A défaut de parler du fond des mesures, la campagne s'est polarisée autour de deux dossiers embarrassants pour le gouvernement : les accusations de viol qui visent le ministre des Solidarités, Damien Abad et la polémique qui a suivi les incidents au Stade de France lors de la finale de la Ligue des champions. "Les affaires nous polluent un peu, c'est comme ça, il faut gérer et soutenir son gouvernement", assure Catherine Osson. Mais de l'avis de ceux interrogés, ces polémiques, si elles polluent le débat politique dans les médias, ne gênent pas sur le terrain.

"Les gens n'en ont rien à cirer d'Abad ou du Stade de France."

Une députée LREM

à franceinfo

"On ne m'en a jamais parlé, les gens me parlent de leurs problèmes ou de Macron qui continue à polariser sur sa personne que ce soit en bien ou en mal", abonde Fabien Gouttefarde.

En 2017, la campagne des législatives avait aussi été marquée par des affaires comme celle des assistants parlementaires du MoDem au Parlement européen. Elles avaient conduit, après le scrutin, à la démission de trois ministres, dont François Bayrou. Pourtant, cela n'avait pas empêché Emmanuel Macron d'obtenir une large majorité à l'Assemblée nationale.

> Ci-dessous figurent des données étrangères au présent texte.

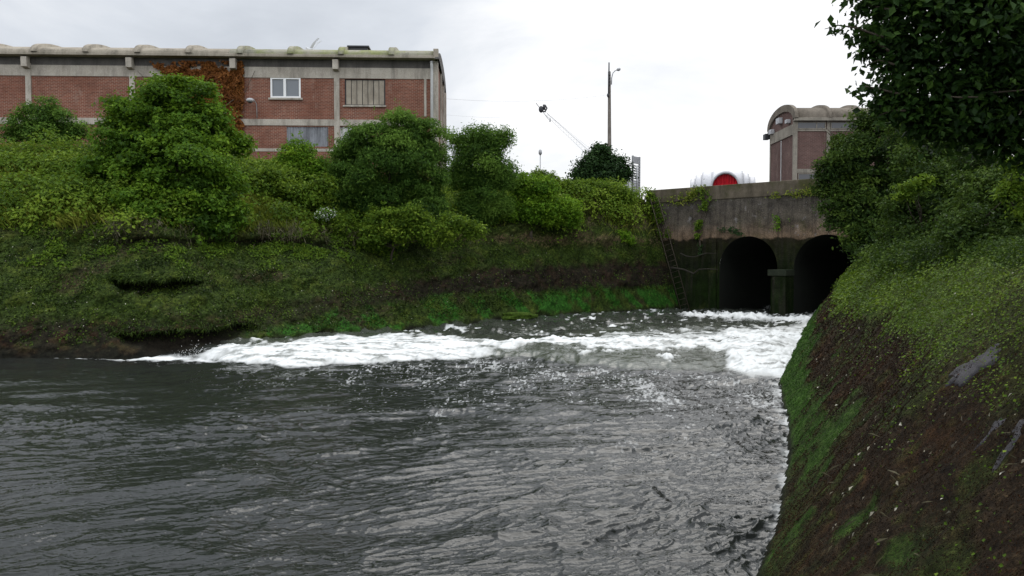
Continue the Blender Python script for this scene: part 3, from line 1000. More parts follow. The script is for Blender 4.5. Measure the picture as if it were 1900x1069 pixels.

L'époque était alors au renouvellement de la classe politique avec des candidats venus de différents horizons dont beaucoup n'avaient jamais fait de politique.

L'ambiance est différente à présent. "Il y a cinq ans, il fallait un nouveau souffle, il y avait un enthousiasme. Cette année, d'un point de vue national, il y a assez peu d'intérêt", note le député de Paris candidat à sa réélection Sylvain Maillard. "En 2017, on était dans le dépassement politique avec des personnalités venues de la droite, de la gauche et de la société civile, relativise Victor Albrecht, candidat LREM dans l'Yonne. On ne peut pas refaire la même chose, les gens savent qui est Macron, on est dans une fidélisation".

Pour cette génération Macron qui aspire à un second mandat elle aussi, la flamme des débuts n'est plus tout à fait aussi brillante. "Le pouvoir use, lâche un député sortant. Il y a cinq ans, on était facilement affublé du statut du candidat de la réforme. Là, c'est beaucoup plus compliqué."